The controversy over the refusal of the government to accept the nomination of Snr. Supt. Stephen Williams for the post of police commissioner is growing. And now there is talk that the Police Service Commission (PSC) that recommended Williams for the job might quit.
Reports suggest that members of the PSC are upset about what they say is a misrepresentation of their work in Parliament. They say it’s not true that the commission took 10 months to recruit and nominate a successor to Trevor Paul who quit as commissioner last week. They say it was a two-month exercise.
And the man at the centre of the controversy says he will speak about his meeting with Prime Minister Patrick Manning at Whitehall. Reports indicate that Manning summoned Williams to his office and told him that the government would not accept his nomination and that he should withdraw, a move he reportedly refused to make.
Neither Manning nor Williams has spoken publicly about the meeting although Manning has confirmed that it was held.
Williams didn’t buy the explanation that Government House Leader Colm Imbert offered, which is that the selection process used was flawed.
“A flawed process in my opinion is when you do not follow what is laid down. The PSC followed exactly what was laid down so the issue of flawed process is a non-issue,” Williams told the Newsday newspaper.
Senior police sources have suggested that Government did not support the nomination of Williams because he is not aligned to the PNM and is considered an independent person.
Opposition Leader Basdeo Panday said there was a simple explanation for the whole affair: Government wanted James Philbert as Police Commissioner, and that’s what it got.
And Panday added a new dimension to the debate. "He is the man who brought all those voter-padding cases (against the UNC). He is the one who has been carrying out the PNM's agenda…there is really no vacancy now,” he told the Trinidad Express.
The former prime minister said this was a case of the government wanting to control the Police Service, noting that it rejected its own motion to appoint the nominee selected by the PSC in order to have their man in charge.

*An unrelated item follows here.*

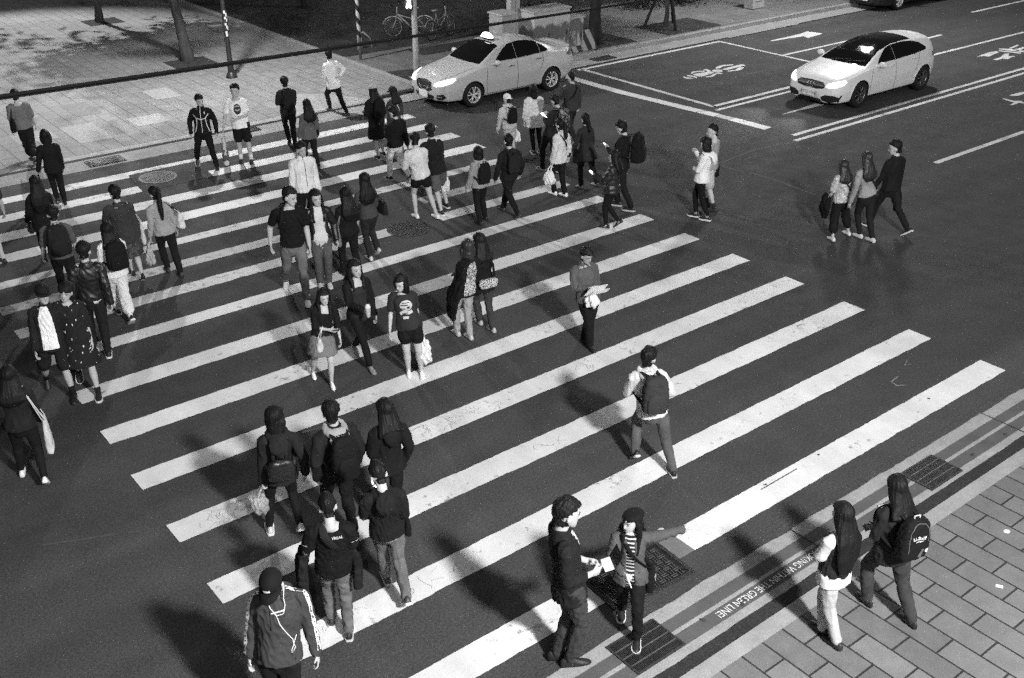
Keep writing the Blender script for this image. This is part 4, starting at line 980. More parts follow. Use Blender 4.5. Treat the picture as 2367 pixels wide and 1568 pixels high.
        link('hood',remesh(pr,vox*1.1,3,.5,fold_disp(.005,seed+5)),cloth(p['hoodv']),b.topo)
    # ---------------- socks, shoes
    sv=p.get('shoe',.02); sm=mat('shoe',sv,.5,.4,14,.12,.1,120,.2,40)
    for A,pt in ((b.la,b.lp),(b.ra,b.rp)):
        upm,ex,sole=shoe_mesh(A,pt,b.f,b.l,s,p.get('boot',0),p.get('shoeslim',1.0))
        mb=MB(); mb.add(*upm); 
        for e in ex: mb.add(*e)
        so=mb.build('boot' if p.get('boot',0)>.06 else 'shoe',sm,root,True)
        if p.get('sole') is not None:
            mb=MB(); mb.add(*sole); mb.build('sole',plain('sole',p['sole'],.6),so)
        if p.get('sock') is not None:
            K=b.lk if A is b.la else b.rk; mb=MB(); mb.tube([A-UP*.01,A+(K-A)*p.get('sockh',.22)],np.array([.040,.044])*s,12); mb.build('sock',cloth(p['sock'],.2),root,True)
    if p.get('hat')!='hidden':
        hair_build(b,p,root,vox)
    if p.get('hat'): b.hat=hat_build(b,p,root)
    if p.get('extra'): p['extra'](b,root,p)
    return b
# ================================================================== THE TABLE OF PEOPLE
GX='people crossing towards the plaza'; GT='people crossing towards the near kerb'; GP='people at the plaza edge'
SPOTS=pattern('spots'); LEAFY=pattern('leafy'); STRIPES=pattern('stripes'); BLOUSE=pattern('blouse'); CHECK=pattern('check'); FLORAL=pattern('floral')
LEATHER=mat('leather',.012,.45,.5,9,.25,.15,90,.35,10); PUFF=mat('quilted_nylon',.018,.40,.5,9,.2,.1,90,.3,14)
DENIM=mat('denim',.085,.85,.2,5,.25,.2,160,.6,9); DENIMD=mat('dark_denim',.040,.85,.2,5,.3,.2,160,.6,9); DENIML=mat('light_denim',.26,.85,.2,5,.2,.2,160,.6,9); GREYJ=mat('grey_denim',.13,.85,.2,4,.35,.2,160,.6,9)
WH=mat('white_cotton',.62,.8,.25,6,.06,.08,220,.6,9)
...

He said this is clear evidence that the government is trying to establish a police state in which the police would serve the wishes of the governing party. And he wondered what was wrong with Williams.
For its part the government said it thought Williams was a good candidate but faulted the process of selection, rejecting his nomination on a technicality. Few people are accepting the government's explanation.
And the American who was one of three men considered for the post told the Newsday newspaper he was shocked that the government rejected Williams, whom he described as a very professional police officer.
Capt. Louis Vega told the paper there was absolutely nothing flawed about the process of selection as claimed by Imbert.
“I thought it was one of the most rigid exercises I have ever gone through in my career which has spanned over forty years, and I found nothing wrong with it,” Vega said.
On May 6 and 7, the PSC interviewed the top three of the short-listed candidates — Vega, Philbert and Williams. Williams was the first in the order of merit list. On June 13, the PSC announced that Williams was its choice for the job.